Muslims overwhelmingly revere Jesus (AS) and believe that he was born to the Virgin Mary through an act of the Creator (God), just as Adam (as) is believed to have been created without a father or mother. The Qur’an describes his conception and birth, as well as his many miracles such as healings of the sick. The Qur’an also emphasises that Jesus (as) was a great prophet of Allah swt (God), as well as a messenger who received divine revelation, but that he was, like all other prophets, only a human being. While Muslims greatly revere prophet Jesus (as), Christmas is generally considered a Christian holiday (the date of 25th December is widely now known to be inaccurate with respect to the birthday of Jesus (as)) and not a part of Muslim cultures.

Muslims believe that Mary (as) (Maryam in Arabic) is the Virgin Mother of the Prophet Jesus (as). An entire chapter in the Qur’an is named after her. The chapter called Mary (Maryam) and other verses in the Qur’an emphasise her piety, righteousness, and status as an exemplar for all people, male and female.

The Qur’an describes her as the greatest of all women: “Allah chose and preferred her above all the women of the worlds.” (Qur’an, 3: 42)



Every Muslim is required to perform a range of compulsory and voluntary prayers.

Prayer among Muslims can take many forms. Three very common forms are Salat (ritual prayer), Dhikr (remembrance of God, which usually involves the repetition of God’s names), and Du’a (supplication, or asking God for a need or desire or for forgiveness).

The five compulsory prayers take part at different times of the day are known as : 1 Fajr 2 Zuhr 3 Asr 4 Maghrib 5 Isha.

Other compulsory prayers include: 1 Eid Ul Fitr 2 Eid Ul Adha 3 Weekly Friday Jummah 4 Funeral Janazah 5 Witr 6 Hajj Pilgrimage Ritual

Each Prayer (Salat) lasts 5 to 10 minutes, depending on the prescribed length of the prayer and the number and length of Qur’anic verses recited. Other factors may also influence the length of time a Muslim prays, including the number of additional (non-obligatory) prayers one chooses to perform, and the pace at which one recites the Qur’an.

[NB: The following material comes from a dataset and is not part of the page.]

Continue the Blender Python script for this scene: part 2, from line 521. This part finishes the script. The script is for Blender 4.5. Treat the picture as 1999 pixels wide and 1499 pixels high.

The separation of men and women in prayer is not universal among Muslims. In the mosque built around the Ka’bah, men and women are not separated, but pray together in circular formation around the shrine. In some mosques women pray in balconies above the prayer hall for men, and in some mosques women pray parallel to men while in others they pray behind the men.

The main reason for this practice involves the practice of modesty. The Muslim ritual prayer is very physical in nature, involving standing, bowing, and prostrating oneself. While in congregational prayers, Muslims are supposed to stand side by side and shoulder to shoulder with those next to them. Many Muslim cultures have considered it distracting or immodest to have men and women praying side by side or to have women prostrate themselves in front of men.

Depending on their schedules, Muslims probably will not need to perform all five prayers while on the job since the prayers are spread throughout the day. In addition, each of the five prayers has a window of time during which each prayer can be performed. This time frame extends from about one hour to as long as four hours depending on the specific prayer and the time of year, since the times shift depending on the season and length of day.

Throughout most of the year, the prayer time for the noon prayer does not end while students are at school, so they can perform it when they return home. During the time of year when the prayer time ends while students are still in school, they can take a few minutes during breaks or lunch to pray. Students can ask their teachers if they can pray in the classroom or library.

The daily prayers represent not only the fulfilment of a divine mandatory duty, but an opportunity to connect spiritually with the Creator throughout each day, showing gratitude for the many bounties that Allah swt has provided for people.